Lorsque David Cameron, Premier ministre britannique a lancé l’idée d’un référendum sur le maintien du Royaume Uni dans l’Union européenne, les partisans de l’Europe ont applaudi. Cette tactique leur paraissait habile : ouvrir un débat, avec la conviction que les opposants seraient ainsi en position de s’exprimer mais qu’ils ne trouveraient pas une majorité. Ainsi, l’appartenance britannique serait confortée, alors même que les contestataires auraient pu démocratiquement faire valoir leurs vues.
Depuis, ce qui initialement pouvait passer pour une manœuvre habile devient un piège totalement négatif, une opération « perdant-perdant ».
D’abord parce qu’en Grande Bretagne, l’opposition au maintien en Europe se révèle, jour après jour, plus importante. Au sein même du parti conservateur au pouvoir, les partisans du retrait se manifestent bruyamment. A l’intérieur même du gouvernement, Cameron a du accepter qu’un nombre important de ministres puissent se désolidariser et faire campagne pour la sortie de l’Europe.
Quant aux traditionnels anti-européens de toutes sortes, populistes, nationalistes, opposants socialistes, leurs rangs gonflent sans cesse.
Ce référendum, qui paraissait assez naturellement gagnable pour Cameron, devient incertain.
Avec des conséquences énormes. Pour le Royaume Uni d’abord. Quitter l’Europe est un geste d’humeur nationaliste anti-bruxelloise mais n’est pas une bonne affaire, économique, politique et diplomatique. Toutes les projections et scenarios montrent que l’économie britannique pâtirait d’une telle décision. La CBI, le patronat britannique, vient de publier une étude chiffrant les pertes du pays à plus de 100 milliards de livres, avec un PIB en baisse de 3 à 5% dans les 3 ans, et un million d’emplois détruits. Dans le même temps – conséquence historique – le Royaume Uni éclaterait puisque l’Ecosse a déjà indiqué que, forte de son autonomie, elle conserverait son adhésion à l’Europe. De ce fait, elle quitterait de ce fait le Royaume Uni, qui ainsi se trouverait démembré.
Dans l’autre sens, si on peut imaginer que de telles perspectives finissent par décourager un nombre suffisant d’opposants et que Cameron gagne son pari, il n’y a cependant pas de quoi se réjouir.

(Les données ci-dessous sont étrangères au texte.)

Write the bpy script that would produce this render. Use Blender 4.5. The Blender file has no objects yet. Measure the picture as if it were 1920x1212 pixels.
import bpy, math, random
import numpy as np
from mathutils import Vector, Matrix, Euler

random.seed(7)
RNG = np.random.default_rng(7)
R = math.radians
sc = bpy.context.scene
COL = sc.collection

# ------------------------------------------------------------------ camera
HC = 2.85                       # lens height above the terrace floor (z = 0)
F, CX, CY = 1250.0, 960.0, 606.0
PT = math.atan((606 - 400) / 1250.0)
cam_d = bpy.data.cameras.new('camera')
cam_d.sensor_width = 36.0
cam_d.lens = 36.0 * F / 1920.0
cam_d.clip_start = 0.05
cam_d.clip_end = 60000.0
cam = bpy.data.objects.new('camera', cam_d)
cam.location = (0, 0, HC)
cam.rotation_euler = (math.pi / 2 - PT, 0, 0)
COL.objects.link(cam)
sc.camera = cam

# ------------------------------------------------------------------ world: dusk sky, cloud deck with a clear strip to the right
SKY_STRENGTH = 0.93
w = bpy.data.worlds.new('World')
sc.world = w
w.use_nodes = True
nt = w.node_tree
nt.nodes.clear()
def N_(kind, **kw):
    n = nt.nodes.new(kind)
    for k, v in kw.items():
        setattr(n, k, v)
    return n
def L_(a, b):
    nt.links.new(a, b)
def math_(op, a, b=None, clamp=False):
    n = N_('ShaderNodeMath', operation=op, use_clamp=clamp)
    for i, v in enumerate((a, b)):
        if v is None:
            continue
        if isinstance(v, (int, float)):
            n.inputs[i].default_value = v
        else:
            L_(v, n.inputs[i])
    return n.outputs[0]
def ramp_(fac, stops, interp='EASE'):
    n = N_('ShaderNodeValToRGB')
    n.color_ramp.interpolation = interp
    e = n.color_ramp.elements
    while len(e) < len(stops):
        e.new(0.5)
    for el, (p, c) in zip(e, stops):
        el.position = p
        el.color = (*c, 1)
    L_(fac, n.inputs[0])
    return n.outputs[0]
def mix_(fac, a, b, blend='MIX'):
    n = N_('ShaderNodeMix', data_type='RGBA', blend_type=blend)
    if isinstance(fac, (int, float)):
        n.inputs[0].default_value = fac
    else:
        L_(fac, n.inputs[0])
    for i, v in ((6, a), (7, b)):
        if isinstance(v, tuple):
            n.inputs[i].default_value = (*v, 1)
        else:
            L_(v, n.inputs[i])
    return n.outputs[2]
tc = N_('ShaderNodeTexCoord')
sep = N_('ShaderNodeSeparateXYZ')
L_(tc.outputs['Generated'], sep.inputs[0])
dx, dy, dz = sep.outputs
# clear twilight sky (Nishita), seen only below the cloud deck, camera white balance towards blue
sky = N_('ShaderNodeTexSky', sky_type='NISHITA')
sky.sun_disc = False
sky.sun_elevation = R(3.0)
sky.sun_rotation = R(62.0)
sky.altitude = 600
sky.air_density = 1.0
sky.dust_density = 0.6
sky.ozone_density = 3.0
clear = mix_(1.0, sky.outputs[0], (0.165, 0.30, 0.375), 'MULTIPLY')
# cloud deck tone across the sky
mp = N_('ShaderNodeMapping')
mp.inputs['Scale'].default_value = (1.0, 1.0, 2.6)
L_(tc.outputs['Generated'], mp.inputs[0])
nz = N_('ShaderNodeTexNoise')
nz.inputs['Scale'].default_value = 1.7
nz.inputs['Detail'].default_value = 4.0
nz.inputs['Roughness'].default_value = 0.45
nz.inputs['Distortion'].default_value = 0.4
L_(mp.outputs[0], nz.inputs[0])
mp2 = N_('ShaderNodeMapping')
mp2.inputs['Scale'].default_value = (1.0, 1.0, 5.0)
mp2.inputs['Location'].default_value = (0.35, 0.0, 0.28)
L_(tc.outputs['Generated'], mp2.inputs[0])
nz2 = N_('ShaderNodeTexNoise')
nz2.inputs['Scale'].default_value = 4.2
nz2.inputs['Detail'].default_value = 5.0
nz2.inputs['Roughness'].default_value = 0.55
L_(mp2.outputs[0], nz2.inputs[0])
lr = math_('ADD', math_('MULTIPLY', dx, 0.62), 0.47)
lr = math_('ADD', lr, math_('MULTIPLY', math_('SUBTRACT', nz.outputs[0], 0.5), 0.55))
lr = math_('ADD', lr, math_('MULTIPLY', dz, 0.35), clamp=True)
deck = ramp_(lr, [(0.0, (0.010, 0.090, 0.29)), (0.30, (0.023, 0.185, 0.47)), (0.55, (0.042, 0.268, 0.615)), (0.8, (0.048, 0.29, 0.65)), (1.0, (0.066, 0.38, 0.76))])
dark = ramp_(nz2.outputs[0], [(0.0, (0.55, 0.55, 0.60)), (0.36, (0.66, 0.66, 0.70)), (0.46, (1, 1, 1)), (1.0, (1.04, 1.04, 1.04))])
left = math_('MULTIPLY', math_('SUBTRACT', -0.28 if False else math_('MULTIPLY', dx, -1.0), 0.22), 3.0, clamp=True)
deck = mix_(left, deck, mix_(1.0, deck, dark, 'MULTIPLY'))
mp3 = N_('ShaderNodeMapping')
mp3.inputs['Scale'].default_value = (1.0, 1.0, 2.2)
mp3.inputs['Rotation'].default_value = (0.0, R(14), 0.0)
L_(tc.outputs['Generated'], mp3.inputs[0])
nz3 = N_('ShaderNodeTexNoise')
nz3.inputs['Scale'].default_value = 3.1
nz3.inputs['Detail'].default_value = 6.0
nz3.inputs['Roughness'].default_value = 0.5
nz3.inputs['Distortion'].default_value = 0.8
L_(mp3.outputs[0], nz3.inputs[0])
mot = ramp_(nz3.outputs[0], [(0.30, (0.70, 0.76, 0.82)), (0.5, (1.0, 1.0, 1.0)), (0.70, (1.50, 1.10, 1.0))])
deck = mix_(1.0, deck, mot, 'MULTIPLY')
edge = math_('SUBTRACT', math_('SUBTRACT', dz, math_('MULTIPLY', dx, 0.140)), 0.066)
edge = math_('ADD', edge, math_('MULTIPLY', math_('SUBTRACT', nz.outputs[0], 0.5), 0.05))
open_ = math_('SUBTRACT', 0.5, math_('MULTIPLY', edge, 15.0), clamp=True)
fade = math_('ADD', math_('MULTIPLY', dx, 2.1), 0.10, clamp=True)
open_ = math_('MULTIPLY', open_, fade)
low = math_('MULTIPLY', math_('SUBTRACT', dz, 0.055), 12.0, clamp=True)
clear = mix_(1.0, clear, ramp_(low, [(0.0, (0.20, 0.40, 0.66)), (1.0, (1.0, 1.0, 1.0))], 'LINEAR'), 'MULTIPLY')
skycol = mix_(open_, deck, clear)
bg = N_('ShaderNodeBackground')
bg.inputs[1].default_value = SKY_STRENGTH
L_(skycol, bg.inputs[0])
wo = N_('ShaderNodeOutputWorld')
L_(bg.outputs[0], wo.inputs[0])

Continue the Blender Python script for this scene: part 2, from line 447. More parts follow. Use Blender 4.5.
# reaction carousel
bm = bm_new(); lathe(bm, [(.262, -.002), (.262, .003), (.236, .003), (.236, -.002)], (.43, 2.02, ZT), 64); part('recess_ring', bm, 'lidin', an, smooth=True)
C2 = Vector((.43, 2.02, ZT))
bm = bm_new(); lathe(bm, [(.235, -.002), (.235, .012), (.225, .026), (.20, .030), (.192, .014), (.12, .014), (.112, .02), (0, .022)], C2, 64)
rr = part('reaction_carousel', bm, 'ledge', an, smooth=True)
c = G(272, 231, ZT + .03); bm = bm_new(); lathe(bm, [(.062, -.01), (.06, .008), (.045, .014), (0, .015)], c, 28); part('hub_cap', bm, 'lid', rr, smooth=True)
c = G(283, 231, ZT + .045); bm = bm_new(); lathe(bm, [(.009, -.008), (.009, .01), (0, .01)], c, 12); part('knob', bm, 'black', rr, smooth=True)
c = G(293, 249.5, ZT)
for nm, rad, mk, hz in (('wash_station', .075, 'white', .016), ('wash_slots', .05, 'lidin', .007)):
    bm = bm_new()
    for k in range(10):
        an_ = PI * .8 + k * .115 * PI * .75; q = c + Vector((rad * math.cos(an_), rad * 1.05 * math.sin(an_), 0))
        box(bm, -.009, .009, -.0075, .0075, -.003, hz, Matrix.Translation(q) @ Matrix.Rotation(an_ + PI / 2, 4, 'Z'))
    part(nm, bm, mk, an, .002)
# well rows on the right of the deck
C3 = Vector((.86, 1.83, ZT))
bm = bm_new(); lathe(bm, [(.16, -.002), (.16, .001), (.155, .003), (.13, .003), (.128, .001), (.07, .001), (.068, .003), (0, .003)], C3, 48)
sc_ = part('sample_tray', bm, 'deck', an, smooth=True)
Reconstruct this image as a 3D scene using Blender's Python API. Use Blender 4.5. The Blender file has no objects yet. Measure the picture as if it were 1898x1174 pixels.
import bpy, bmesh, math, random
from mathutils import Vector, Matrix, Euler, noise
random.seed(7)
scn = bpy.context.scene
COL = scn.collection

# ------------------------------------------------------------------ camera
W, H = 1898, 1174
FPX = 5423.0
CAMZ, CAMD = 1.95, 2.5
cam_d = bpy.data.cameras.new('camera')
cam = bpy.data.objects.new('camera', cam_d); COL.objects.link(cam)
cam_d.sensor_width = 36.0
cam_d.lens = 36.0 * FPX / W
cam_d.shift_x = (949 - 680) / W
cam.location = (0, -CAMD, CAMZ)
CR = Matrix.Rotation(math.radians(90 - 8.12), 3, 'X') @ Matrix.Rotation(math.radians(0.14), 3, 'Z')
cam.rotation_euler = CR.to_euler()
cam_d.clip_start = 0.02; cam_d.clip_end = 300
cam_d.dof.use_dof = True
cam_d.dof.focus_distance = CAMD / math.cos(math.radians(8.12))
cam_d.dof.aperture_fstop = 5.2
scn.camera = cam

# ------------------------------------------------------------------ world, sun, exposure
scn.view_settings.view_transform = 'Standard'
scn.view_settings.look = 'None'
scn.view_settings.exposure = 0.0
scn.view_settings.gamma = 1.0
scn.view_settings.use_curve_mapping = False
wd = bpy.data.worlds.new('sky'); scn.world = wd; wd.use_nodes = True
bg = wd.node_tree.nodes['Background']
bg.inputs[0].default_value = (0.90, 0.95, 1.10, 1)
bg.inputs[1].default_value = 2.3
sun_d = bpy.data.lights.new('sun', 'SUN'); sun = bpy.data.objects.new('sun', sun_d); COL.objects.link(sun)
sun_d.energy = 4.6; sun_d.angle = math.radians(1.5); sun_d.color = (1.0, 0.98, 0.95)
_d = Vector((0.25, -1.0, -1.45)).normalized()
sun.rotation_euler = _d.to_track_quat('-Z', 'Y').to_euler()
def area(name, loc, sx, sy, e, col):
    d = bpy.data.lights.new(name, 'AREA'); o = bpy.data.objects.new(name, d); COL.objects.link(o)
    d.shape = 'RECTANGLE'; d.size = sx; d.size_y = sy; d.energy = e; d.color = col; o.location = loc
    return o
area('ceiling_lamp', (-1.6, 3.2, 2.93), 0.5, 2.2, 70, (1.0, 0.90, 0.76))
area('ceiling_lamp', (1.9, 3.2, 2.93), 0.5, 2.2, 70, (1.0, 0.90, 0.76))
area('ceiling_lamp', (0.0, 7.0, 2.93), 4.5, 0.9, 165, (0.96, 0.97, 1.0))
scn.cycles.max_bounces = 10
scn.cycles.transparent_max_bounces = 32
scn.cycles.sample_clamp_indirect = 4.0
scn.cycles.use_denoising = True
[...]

Car l’Europe que Cameron demande à ses compatriotes de choisir n’est qu’une pâle image du projet poursuivi par les autres pays. Si les britanniques répondent Oui, ce sera à une Europe de simple libre échange commercial, une zone de circulation des marchandises.
La Grande Bretagne ne participe qu’à une partie de l’Europe : elle n’appartient pas à la zone Euro, elle n’adhère pas à Schengen. Elle n’a pas participé activement au sauvetage de la Grèce, Portugal, Irlande. Elle n’a pas ratifié le traité budgétaire ni adhéré au nouveau règlement du système bancaire. Elle bénéficie d’un régime financier favorable, qui lui vaut un chèque annuel de ristourne.
C’est, en réalité, une Europe strictement limitée à une vaste zone commerciale, sans politiques communes, sans construction progressive, que veulent les britanniques. Les conditions posées au préalable dans ce sens par Cameron ont bien balisé les limites des conséquences du maintien du Royaume Uni.
Aussi dans ces conditions, peut-on s’interroger sur l’intérêt d’une telle réponse et sur ce que les Européens convaincus et décidés d’aller de l’avant ont vraiment à gagner.
En vérité, dans les deux hypothèses, l’issue est négative et c’est bien un deal « perdant-perdant » qui leur est proposé.
Dans ces conditions, pour conserver les mains libres et ne pas se trouver prisonnier d’un Cameron vainqueur sur de telles bases, mieux vaut, paradoxalement, souhaiter le Brexit et le retrait de la Grande Bretagne.
Le choc sera important mais il sera peut être salutaire et permettra aux véritables artisans d’une Europe unie et puissante de reprendre le cours fâcheusement interrompu de la construction en cours depuis 1958.